To start with…

Hello.

I’m… me.

You can call me blueangel; that’s nicely anonymous, it will mean I can say what I think and tell you some things about my rather strange life without giving too much away. I’ll also introduce you to a few of the people who cross my path (heavily disguised of course, to protect the guilty, the innocent and the plain daft).

I like secrets; I’m a very private person and the idea of coming here to write and talk and vent incognito is very appealing; I’ll be able to say all manner of outrageous things and you’ll never know who I am.

You see, I don’t have a very ordinary life in a lot of ways and writing about it is liberating, cathartic and a few other things as well.

I live… somewhere in England, in a large city. That’s near enough for now. I work for a very large organisation where I’m not exactly anonymous, but not a major player either. I didn’t set out to do the job I do; I wanted to do something rather more individual – as being individual is very important to me.

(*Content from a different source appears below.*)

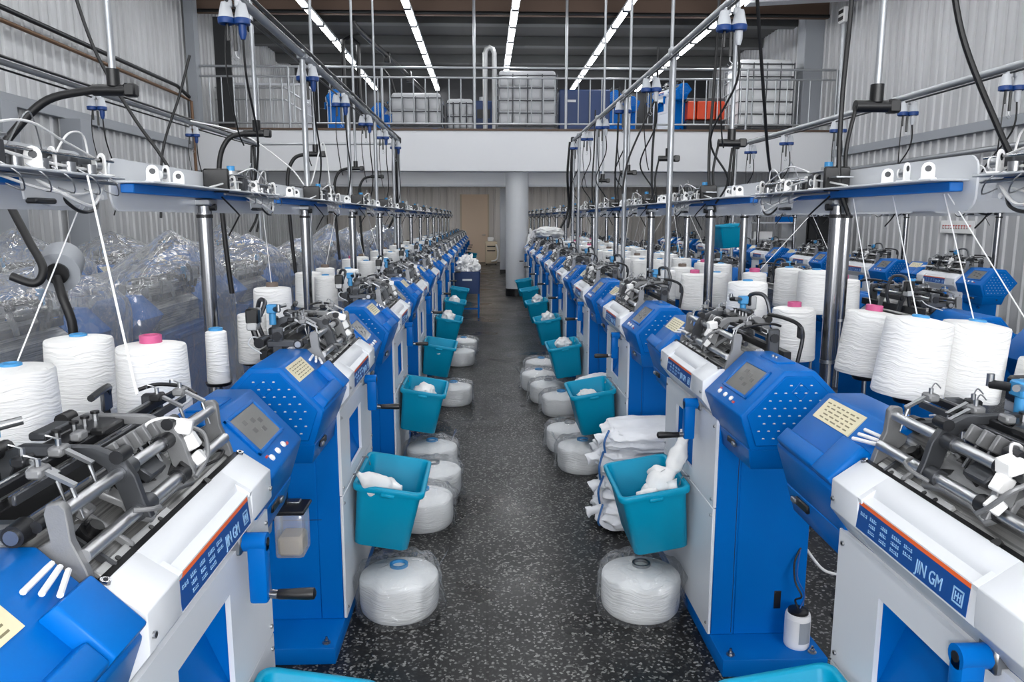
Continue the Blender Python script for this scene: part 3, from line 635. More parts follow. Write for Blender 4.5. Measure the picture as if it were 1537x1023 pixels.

That’s probably why I have had a rather strange life. When I was a child I realised I was different and I didn’t like it much. It doesn’t “do” to stand out in childhood; it tends to lead to bullying and persecution, which was certainly true in my case. I survived, but to this day it pisses me off to see other people getting bullied.

I grew up in a very odd atmosphere at home; none of my family had what most of the world would describe as “normal” relationships and that has rubbed off on me. This is probably why, at an age when most people would say that I’m “old enough to know better” I have somehow acquired a husband, a partner and a lover.

Just to clarify things a little, I’m living apart from the husband, but I never had what could be called an ordinary relationship with him.

And I most certainly don’t have a normal relationship with my partner; hence the lover. But that’s for another chapter. Let’s just say it took a while and a lot of false starts to find the lover, so I don’t want to jinx everything.

To digress a little, one or two of the “false starts” appear unexpectedly from time to time, like the two text messages I found this morning that had been sent at around 3.00 a.m. when I was completely in the Land of Nod.

The sender of these messages is someone that I’ve known for the best part of three years; it never particularly surprises me when he tries to reappear in my life, but experience has shown me that when it comes to seeing it through, he lacks courage, or confidence, or conviction – or even a combination of all three.

It’s a bit sad really, as this could have had so much promise. Ladies – have you ever lived the “Mrs Robinson” experience? Young “Perfect 10″, calendar boy-type with a penchant for older women flings himself at your feet? As if not, I can really recommend it for ego-boosting purposes, as long as your own particular Graduate isn’t a THF (that’s Total Head Fuck, by the way; a little acronym I’ll be using from time to time, I’m sure).

The upshot of this is that every now and then I get a barrage of promise-laden text messages, usually followed by a long silence when he realises what he’s said and gets scared. He’ll appear again, I’m sure of that, so more about him later. Maybe.

Over the time I’ve known him, he’s led to a lot of dream-chasing, the occasional bit of angst and (in the light of recent events) my revision of what exactly constitutes a Perfect 10. Well, a lady is allowed to change her mind!

That’s enough of my tangled love life for now; I’m sure it will form an integral part of this blog (at least, I hope it does, or I will be heading down that nasty blind alley marked “Celibacy” again…).

In fact, that’s enough for this evening. I don’t want to overwhelm you with too much weirdness at once.